Wednesday 17 April 2013

Churchill's Black Dog and other essays -by Anthony Storr

Churchill had a depression that was entirely explicable. He was not loved, as a child, by his parents, and although he idealised them he knew that they did not return his love. Sent to boarding school as a small boy, his letters to his mother clearly express his hopeless longing for her interest. His anger with her (or them) turned to other targets, eventually it turned inwards and became depression.

The adult Churchill found ways of coping with his depression. One of them was to set himself challenges, like building a wall, and another was to focus on creative output - writing and painting. His painting is remarkable for the bright, sunlit colours he used - and it seems he consciously used these to cheer himself up. This is one example of his practical approach to his Black Dog.

Storr was a psychoanalyst, who admired Churchill for his courage in the face of this crippling woe, and also, he came from the same kind of background - the prep school, public school elite which has to cope with emotional damage without complaint because of its commensurate privileges. An admiring, empathetic analysis is the first essay in this fascinating book that looks into the possible sources of creativity and genius.

In old age Churchill no longer had the energy - physical or creative - to keep depression at bay, and he spent days sitting in front of the fire without speaking, sunk in a depression that lasted for perhaps five years or longer. Nobody would wish this on anyone and it was a particularly sad end of life for someone whose testing hour had not found him wanting in courage.

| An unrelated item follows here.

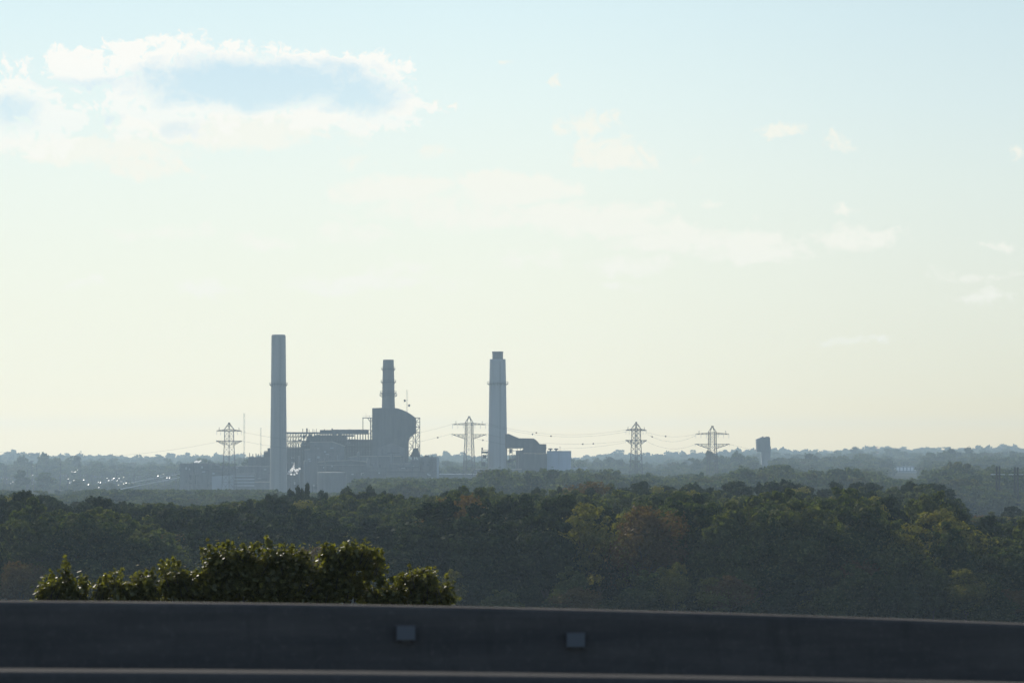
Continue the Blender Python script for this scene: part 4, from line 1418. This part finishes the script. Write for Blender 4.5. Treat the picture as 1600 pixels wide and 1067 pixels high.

Storr also writes about Kafka, who suffered from having a very poor self-image which prevented him from forming close and happy relationships. His sense of identity was weak, and he felt threatened by the company of other people. But his writing transformed his painful personal experiences into something that still intrigues readers. He felt that he was "to be punished throughout his life for some unspecified crime". His life pre-dates the Holocaust, but he was a Jew in Prague, and soon that was to be crime enough.

Another essay deals with the strange temperament of Isaac Newton, although I am not convinced that Newton was depressed. Initially, he was well-nurtured by his mother, but when she re-married she sent him away to his grandparents. He may have felt rejected, but on the other hand he may have become an anti-social eccentric whatever had happened to him!